Nun höre ich schon den ein oder anderen sagen, dass ihm derzeit ja auch sein 16 Mbit/s-Anschluss ausreicht. Na herzlichen Glückwunsch! Nur leider wird das im Zeitalter des Digitalisierung nicht mehr lange so sein. Bald schon wird es 8K-Inhalte geben, für deren Streaming rund 100 Mbit/s notwendig sind. Künftig werden alle Haushaltsgeräte intelligent vernetzt sein und große Datenmengen in der Cloud lagern. Wer keinen Zugriff auf schnelles Internet hat, wird ganz einfach abgehängt.

So, genug Polemik – denn mit dem Stichwort „abgehängt“ kommen wir nun zum eigentlichen Problem, um das es beim Ausbau des Breitbandnetzes geht. Derzeit haben rund 35 Prozent der Gewerbebiete in Deutschland keinen Zugang zu schnellem Internet. Somit liegt in jedem dritten Gewerbegebiet die maximale Internetgeschwindigkeit bei unter 50 Mbit/s. Besonders betroffen sind Sachsen-Anhalt und Mecklenburg-Vorpommern, wo sogar 57 Prozent aller Gewerbegebiete unterversorgt sind. Anders sieht es in den Stadtstaaten und Großstädten aus, wo der Ausbau des Breitbandnetzes schon heute weit fortgeschritten ist.

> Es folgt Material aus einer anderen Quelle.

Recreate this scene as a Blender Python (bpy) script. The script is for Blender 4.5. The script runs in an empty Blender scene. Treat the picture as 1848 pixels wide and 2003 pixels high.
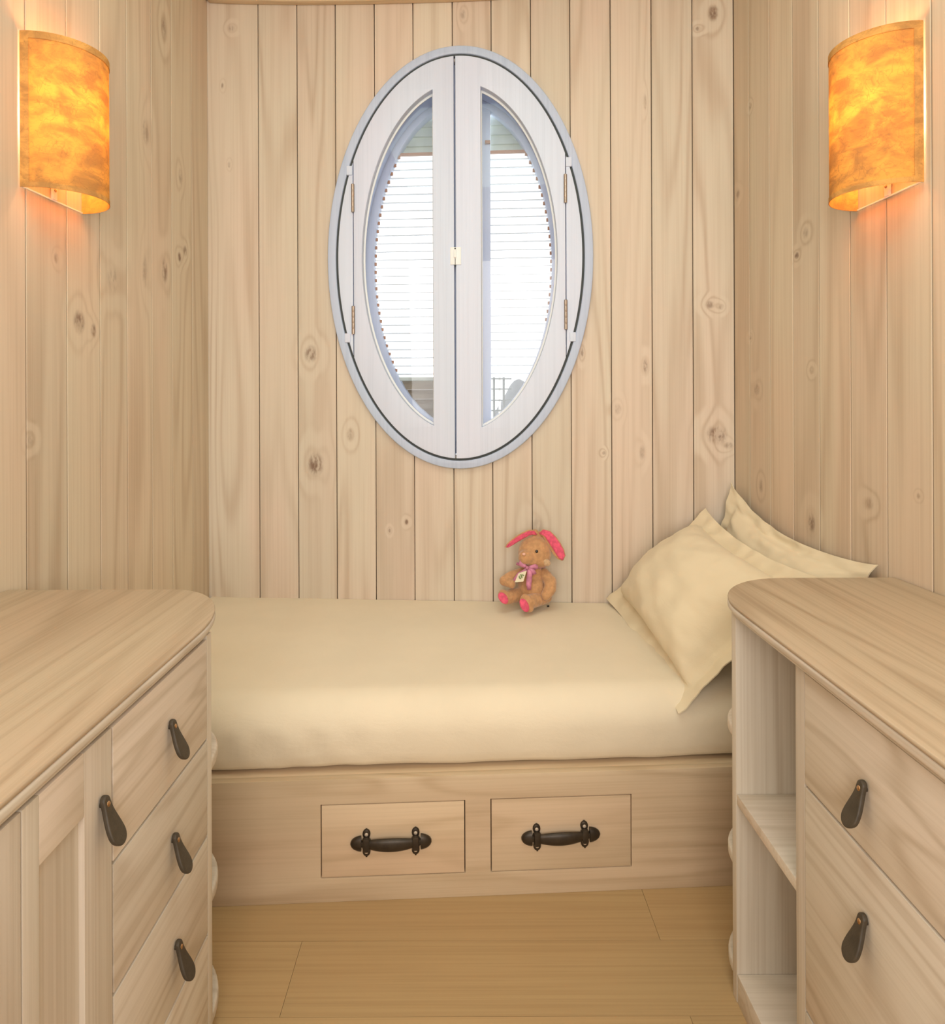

Die Konsequenz daraus? Die digitale Kluft zwischen West und Ost sowie Stadt und Land wird größer und größer. Denn schnelles Internet ist inzwischen zum Standortvorteil geworden. Wenn nun aber noch mehr Menschen und Unternehmen in die Ballungsräume ziehen, wird es für die Netzbetreiber noch unattraktiver, den Ausbau des Breitbandnetzes im ländlichen Raum voranzutreiben. Ein Teufelskreis.

Am Ende des Tages geht es beim Thema Breitband-Infrastruktur nicht um das Streamen von 4K-Inhalten bei Netflix, sondern vor allem um die Chancengleichheit in unserer Gesellschaft.